Le peu d'empathie du joueur pour ce qui se passe à l'écran est renforcé par des séquences de puzzles, de courses poursuites ou simplement de déambulation bien moins impactantes et choquantes que dans un INSIDE, ou même un Another World dont le titre ne cache pas ses inspirations. La trame scénaristique pose elle aussi question. Le jeu est parsemé de situations pas vraiment logiques, comme ce chien qu'on abandonne dans la cave, sans pouvoir y faire quoi que ce soit et qui réapparaît mystérieusement deux écrans plus loin dans le jeu (et il nous refait le coup pendant tout le jeu). Le héros fait tout pour protéger sa famille, mais à la première occasion, il préfère sauter dans un vaisseau de transport en premier et les abandonner à une mort certaine, plutôt que de les laisser partir à sa place ? Des choix qui font tâche alors qu'on tente désespérément de trouver un peu de sens dans ce qu'on nous raconte.
Et pourtant, malgré ça, Somerville possède quelques idées de gameplay intéressantes. Notamment les pouvoirs qui permettent de liquéfier ou solidifier de la matière extraterrestre à la demande lorsqu'on est en présence d'une source de lumière. Ca donne lieu à une poignée de puzzles environnementaux intelligents et des effets visuels franchement saisissants, particulièrement sur le dernier tiers de l'aventure. D'ailleurs, le titre est sauvé du naufrage par sa proposition visuelle qui n'a pas menti sur la marchandise. On prend une belle petite claque devant les vistas incroyables sur la campagne anglaise dévastée par les vaisseaux alien qui projettent des jets de lumière au loin pour chasser les humains, ou le chaos urbain des villages désertés.

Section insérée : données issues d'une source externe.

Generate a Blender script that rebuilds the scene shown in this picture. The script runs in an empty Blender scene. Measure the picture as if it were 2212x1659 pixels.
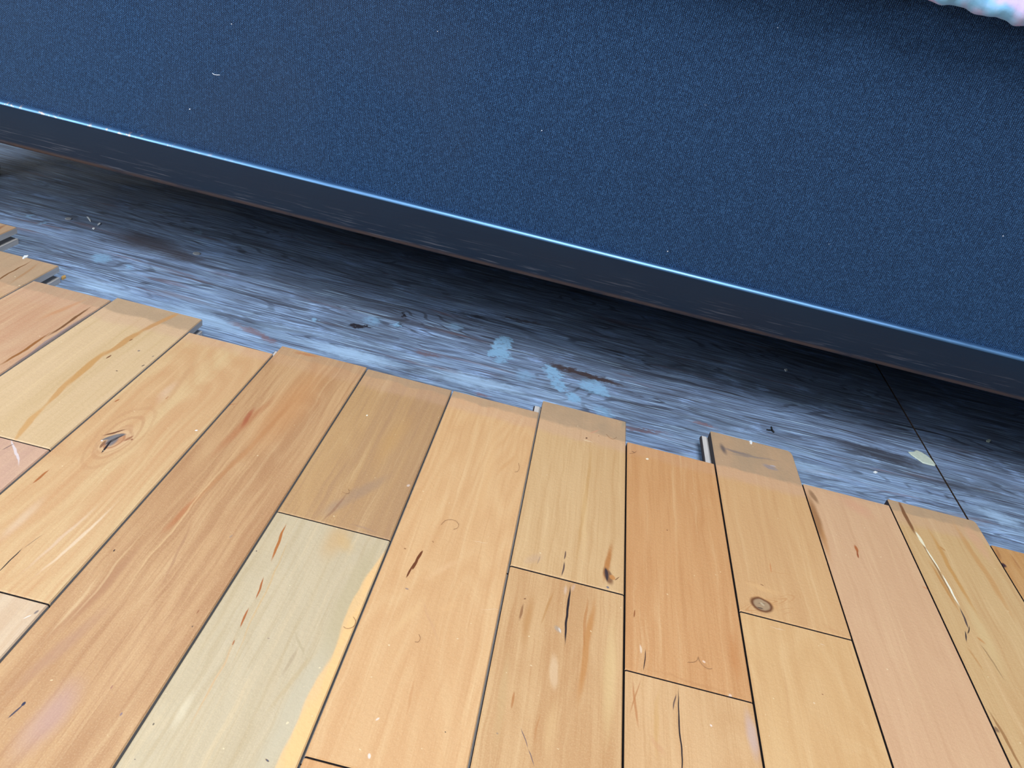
import bpy, bmesh, math, random
from mathutils import Vector, Matrix
random.seed(7)
S = bpy.context.scene
COL = S.collection

# ------------------------------------------------------------------ camera
W, HH, F = 2212.0, 1659.0, 1661.0
PITCH, ROLL, YAW = 0.52670472, 0.24116738, -0.0149405
CAMH = 0.2579                       # height of the lens above the plank tops (plank top is z = 0)
_fw = Vector((math.sin(YAW)*math.cos(PITCH), math.cos(YAW)*math.cos(PITCH), -math.sin(PITCH)))
_r0 = Vector((math.cos(YAW), -math.sin(YAW), 0.0))
_u0 = _r0.cross(_fw)
_r = math.cos(ROLL)*_r0 + math.sin(ROLL)*_u0
_u = -math.sin(ROLL)*_r0 + math.cos(ROLL)*_u0
cam = bpy.data.cameras.new('camera')
cam.sensor_width = 36.0
cam.lens = F/W*36.0
cam.clip_start = 0.01
camo = bpy.data.objects.new('camera', cam)
COL.objects.link(camo)
camo.matrix_world = Matrix(((_r.x, _u.x, -_fw.x, 0), (_r.y, _u.y, -_fw.y, 0), (_r.z, _u.z, -_fw.z, CAMH), (0, 0, 0, 1)))
S.camera = camo

def ray(px, py):
    return (px-W/2)/F*_r - (py-HH/2)/F*_u + _fw
def at(px, py, z=0.0):              # photo pixel -> point on the horizontal plane z
    d = ray(px, py); t = (z-CAMH)/d.z
    return Vector((d.x*t, d.y*t, z))
def atY(px, py, Y):                 # photo pixel -> point on the upright plane y = Y
    d = ray(px, py); t = Y/d.y
    return Vector((d.x*t, Y, CAMH+d.z*t))

# ------------------------------------------------------------------ light and exposure
wd = bpy.data.worlds.new('world'); S.world = wd; wd.use_nodes = True
bg = wd.node_tree.nodes['Background']
bg.inputs[0].default_value = (0.66, 0.80, 1.0, 1); bg.inputs[1].default_value = 0.12

def area_light(name, loc, target, sx, sy, power, col):
    l = bpy.data.lights.new(name, 'AREA'); l.shape = 'RECTANGLE'; l.size = sx; l.size_y = sy
    l.energy = power; l.color = col
    o = bpy.data.objects.new(name, l); COL.objects.link(o)
    o.location = loc
    o.rotation_euler = (Vector(target)-Vector(loc)).to_track_quat('-Z', 'Y').to_euler()
    return o
area_light('offscreen_lamp', (0.20, -0.40, 2.05), (0.05, 0.35, 0.0), 1.0, 1.0, 45, (0.92, 0.95, 1.0))  # unseen overhead area lamp, main light on the boards
area_light('offscreen_lamp', (-0.85, -0.28, 0.62), (-0.15, 0.50, 0.03), 0.6, 0.6, 9, (0.88, 0.94, 1.0))  # added low area lamp at left, so light falls off along the cloth
area_light('offscreen_lamp', (-0.75, 1.58, 1.75), (-0.1, 0.2, 0.0), 1.2, 1.0, 17, (0.90, 0.95, 1.0))  # added area lamp before the plain wall, for sheen on the boards

S.view_settings.view_transform = 'Standard'
S.view_settings.look = 'None'
S.view_settings.gamma = 1.0
S.view_settings.use_curve_mapping = False
S.view_settings.exposure = 0.0

# ------------------------------------------------------------------ node helpers
def lin(c):
    return tuple((v/255.0/12.92 if v/255.0 <= 0.04045 else ((v/255.0+0.055)/1.055)**2.4) for v in c)
def C(r, g, b, k=1.0):
    return tuple(v*k for v in lin((r, g, b))) + (1.0,)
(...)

Si la grande majorité du jeu est filmée par une caméra éloignée qui suit le personnage au fur et à mesure de ses déplacements, quelques rares cinématiques osent des plans larges et rapprochés complètement dingues, comme cette arrivée du vaisseau des rebelles sur une base sous-marine en Mer du Nord totalement bluffante. Au-delà du simple boulot sur les caméras, la représentation des paysages et des jeux de lumière vise toujours juste, tout comme l'utilisation à bon escient du brouillard volumétrique. Sur la partie sonore par contre, autant les craquements de la matière qui se déconstruit lorsqu'on utilise nos pouvoirs, sont ultra-satisfaisants, autant le mixage casse-gueule nous laisse souvent tomber au mauvais moment, quand, au contraire, il devrait appuyer l'action. Techniquement toujours, les saccades sont légion dès qu'on passe au-dessus du 1080p, ce qui n'aide pas non plus, hélas, à s'immerger entièrement dans le jeu.
Si on devait le juger uniquement sur sa performance audiovisuelle, Somerville aurait probablement sa place dans les Fact'Or 2022. Seulement, dans jeu vidéo, il y a jeu. Et force est de constater que le premier projet de Jumpship cumule les erreurs, des lenteurs qui n'en finissent plus et une frustration quasi permanente en font l'une de nos grandes déceptions de cette année.